Ces propos avaient largement été considérés comme antisémites et condamnés dans la foulée par un certain nombre d’institutions juives. La vaste majorité des Juifs américains disent entretenir un lien avec Israël et que ce lien est important dans leur identité juive. Le CAIR avait alors défendu Billoo après les critiques des groupes juifs, notamment de l’Anti-Defamation League (ADL).
L’organisation a aussi réclamé de manière répétée la libération d’Aafia Siddiqui car elle estime qu’elle a été incarcérée de manière injuste.

L’ambassadeur israélien aux Nations unies, Gilad Erdan, a déclaré dimanche après la prise d’otages qui a eu lieu au Texas que les leaders américains devaient agir contre l’antisémitisme. « Cet incident horrible nous rappelle que les responsables américains doivent passer à l’acte dès aujourd’hui. Il y aura une catastrophe si des actions sérieuses ne sont pas entreprises contre l’antisémitisme », a dit Erdan.
La communauté juive américaine, forte de plus de 5 millions de personnes, selon certaines estimations, et qui s’est longtemps sentie en sécurité aux Etats-Unis, est la cible de plus en plus fréquente de harcèlement et d’agressions, verbales et physiques.
Le 27 avril 2019, un homme de 19 ans se revendiquant comme antisémite et islamophobe, a tué Lori Gilbert-Kaye et fait trois blessés, dont un rabbin, en attaquant à l’arme automatique une synagogue près de San Diego, en Californie, au dernier jour de Pessah. Le tireur, John Earnest, qui avait revendiqué dans un texte la suprématie de la « race blanche » et était déjà poursuivi pour avoir mis le feu à une mosquée un mois plus tôt, a été inculpé de 109 chefs d’accusation fédéraux.

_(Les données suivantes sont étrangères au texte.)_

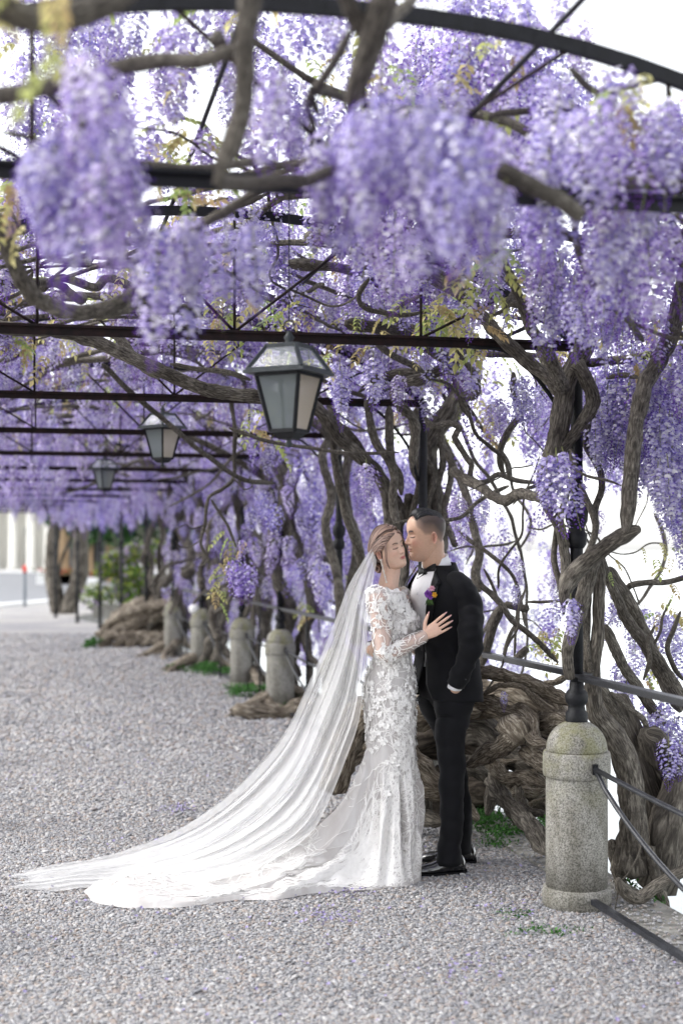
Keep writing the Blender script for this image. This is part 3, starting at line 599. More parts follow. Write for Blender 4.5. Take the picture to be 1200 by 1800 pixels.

Le 27 octobre 2018, Robert Bowers, camionneur de 46 ans, fait irruption dans la synagogue « Tree of Life » de Pittsburgh, en Pennsylvanie, armé de trois pistolets et d’un fusil d’assaut semi-automatique, tuant onze personnes en plein office de Shabbat. C’est l’attaque la plus sanglante commise contre des juifs aux Etats-Unis.